The ÖVP continued its sharp downward trend in Austrian elections. The party lost 11 percentage points and slipped to less than 10 per cent in the final result. The Greens party came in largely unchanged at 14 per cent while the Liberal Neos party achieved 10 per cent.

The SPÖ has failed to achieve an absolute majority in the Vienna city council for the fourth time in a row; the four opposition parties could seize power by joining their 57 seats against the SPÖ’s 43, although that would not happen.

Ahead of the election, Greens, Neos, and ÖVP had all tried to position themselves as the preferred junior partner of the SPÖ. The Neos party even went so far as to ask: “Who should rule Vienna alongside the SPÖ?” on their election posters, proposing itself as the answer.

Vienna, therefore, seemed set to continue on the path it has followed for the past years – which is not good, according to surveys. In a poll among 2,500 Viennese in April 2025, only 58 per cent of respondents said Vienna was a “liveable” city – down from 74 per cent in 2020.

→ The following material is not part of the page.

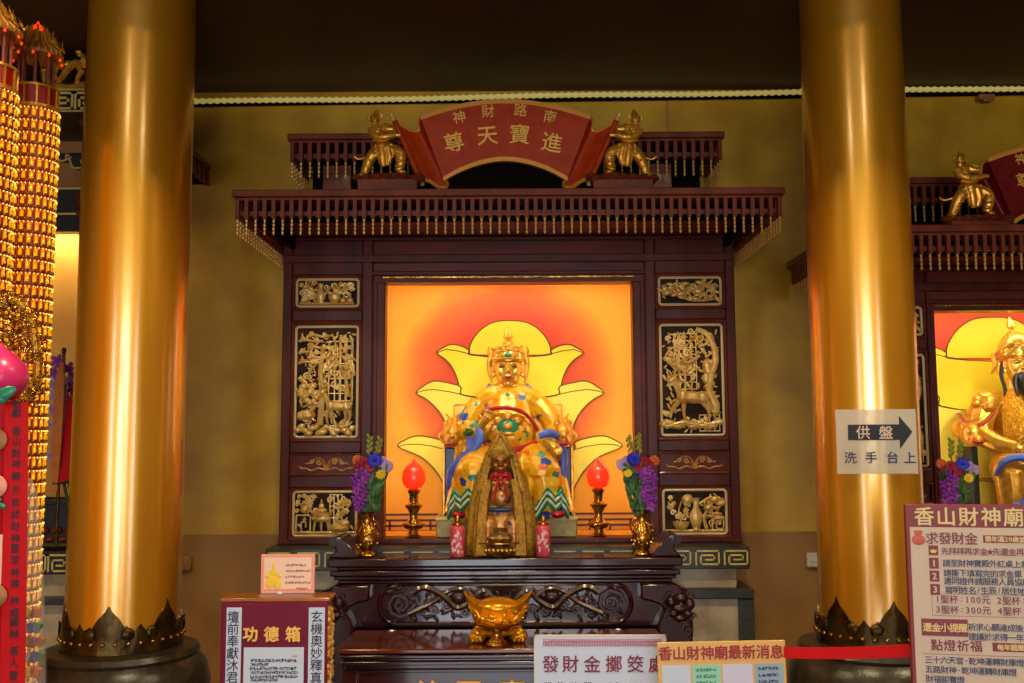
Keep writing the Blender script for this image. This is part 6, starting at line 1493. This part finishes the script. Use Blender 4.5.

Some 37 per cent said it had “lost a lot of quality of living”. For 47 per cent of respondents, the most pressing issue was “asylum and immigration”.

Vienna has become a popular choice for immigrants.

For example, more than half of the 95,000 Syrians in Austria live in Vienna. Many of them may have been attracted to what critics see as the city’s disproportionately generous social welfare programme.

According to the Austrian integration ministry, 75 per cent of Syrians in Vienna were on welfare, compared to only 30 per cent in the rest of Austria.

Ahead of the latest city election, the SPÖ was heavily criticised for what many saw as pandering to conservative Muslim voters, especially among the Turkish community.

Voter analysis showed the SPÖ did especially well with first and second-generation immigrants but was less popular with indigenous Austrians.